First edition. Presentation copy to writer and occult expert Dennis Wheatley, with his bookplate (designed by Frank C. Papé). The bookplate illustrates Wheatley sitting naked at the feet his mentor Eric Gordon-Tombe, depicted as the god Pan smoking a cigarette, with a bottle of champagne and a saxophone next to him, while tutoring the writer on his doctrine of hedonism. Wheatley’s spy thrillers often featured Gregory Sallust, a character whose looks and personality were inspired by Tombe. A womanizing playboy spy, Sallust was a forerunner to Ian Fleming’s James Bond.

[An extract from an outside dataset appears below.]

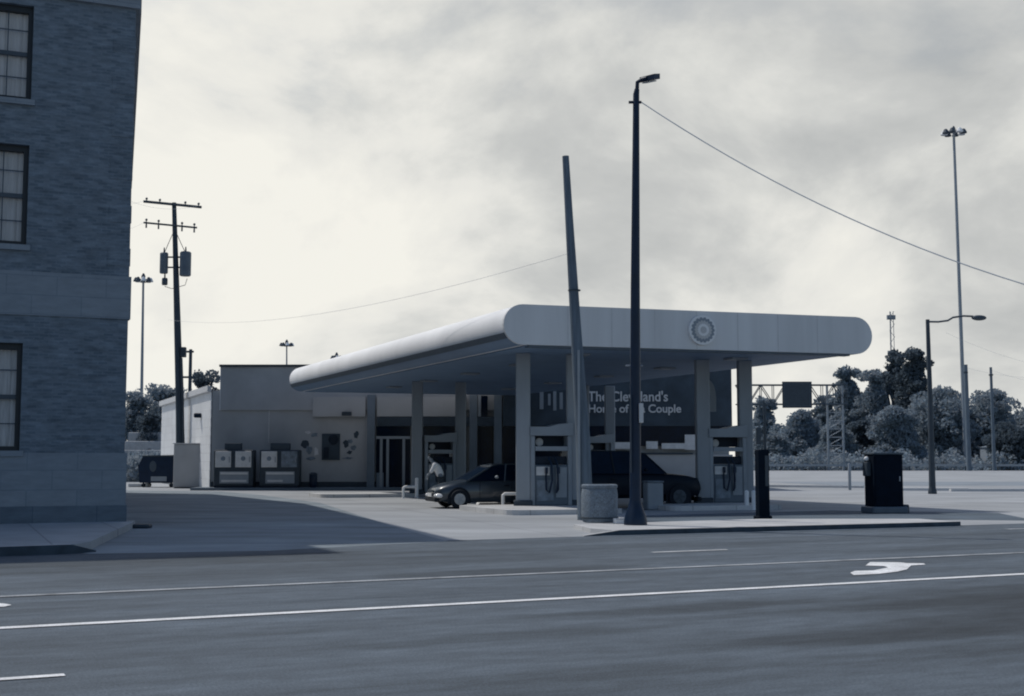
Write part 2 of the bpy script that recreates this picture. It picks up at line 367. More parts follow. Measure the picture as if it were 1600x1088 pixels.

Michael Arlen (1895-1956) was a best-selling novelist, one of the finest chroniclers of Jazz Age notable for his portrayal of the glamorous and decadent world of the Young Bright Things. An Armenian immigrant to Britain, Arlen, according to Somerset Maugham, was able to portray London in such a way as to ‘make it the scene of adventures as rich with glamour, as fantastic, incredible, romantic and vivacious as those with which Scheherazade beguiled her caliph’.
In the 1920s while living in Paris, Arlen met Scott Fitzgerald and Hemingway, his name making an appearance in A Movable Feast (1964) in the chapter dedicated to Scott Fitzgerald, where Hemingway recalls: ‘Michael Arlen, he [Fitzgerald] said, was the man you had to watch and he and I could both learn much from him.’ While Arlen’s breakthrough novel The Green Hat (1924) was regarded as the English counterpart of The Great Gatsby (1925), the present novel is set in Gatsby’s world – Park Avenue penthouses and chateaux on Long Island.
309 pp. 8vo, original cloth, gilt, spotting to edges. Dust jacket a little chipped at foot and lightly foxed. A very good copy.